When X-rays of sufficient frequency (energy) interact with a substance, inner shell electrons in the atom are excited to outer empty orbitals, or they may be removed completely, ionizing the atom. The inner shell "hole" will then be filled by electrons from outer orbitals. The energy available in this de-excitation process is emitted as radiation (fluorescence) or will remove other less-bound electrons from the atom (Auger effect). The absorption or emission frequencies (energies) are characteristic of the specific atom. In addition, for a specific atom small frequency (energy) variations occur which are characteristic of the chemical bonding. With a suitable apparatus, these characteristic X-ray frequencies or Auger electron energies can be measured. X-ray absorption and emission spectroscopy is used in chemistry and material sciences to determine elemental composition and chemical bonding.

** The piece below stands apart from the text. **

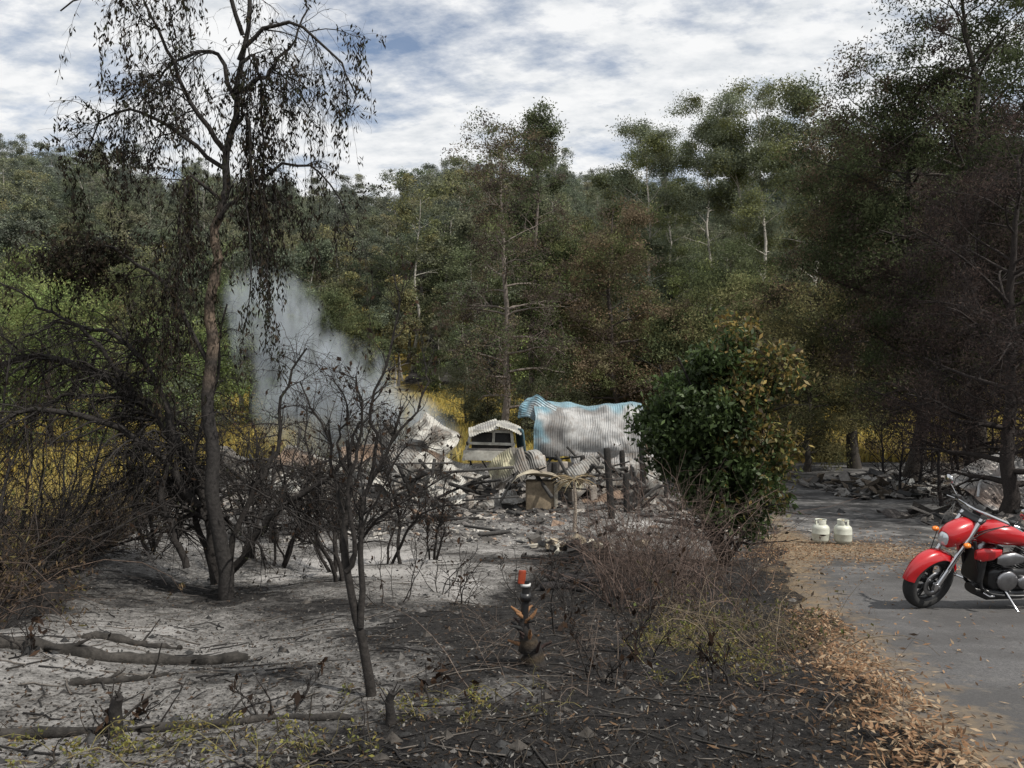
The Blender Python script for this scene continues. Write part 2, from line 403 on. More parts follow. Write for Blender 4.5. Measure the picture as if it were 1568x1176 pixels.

X-ray crystallography is a scattering process; crystalline materials scatter X-rays at well-defined angles. If the wavelength of the incident X-rays is known, this allows calculation of the distances between planes of atoms within the crystal. The intensities of the scattered X-rays give information about the atomic positions and allow the arrangement of the atoms within the crystal structure to be calculated. However, the X-ray light is then not dispersed according to its wavelength, which is set at a given value, and X-ray diffraction is thus not a spectroscopy.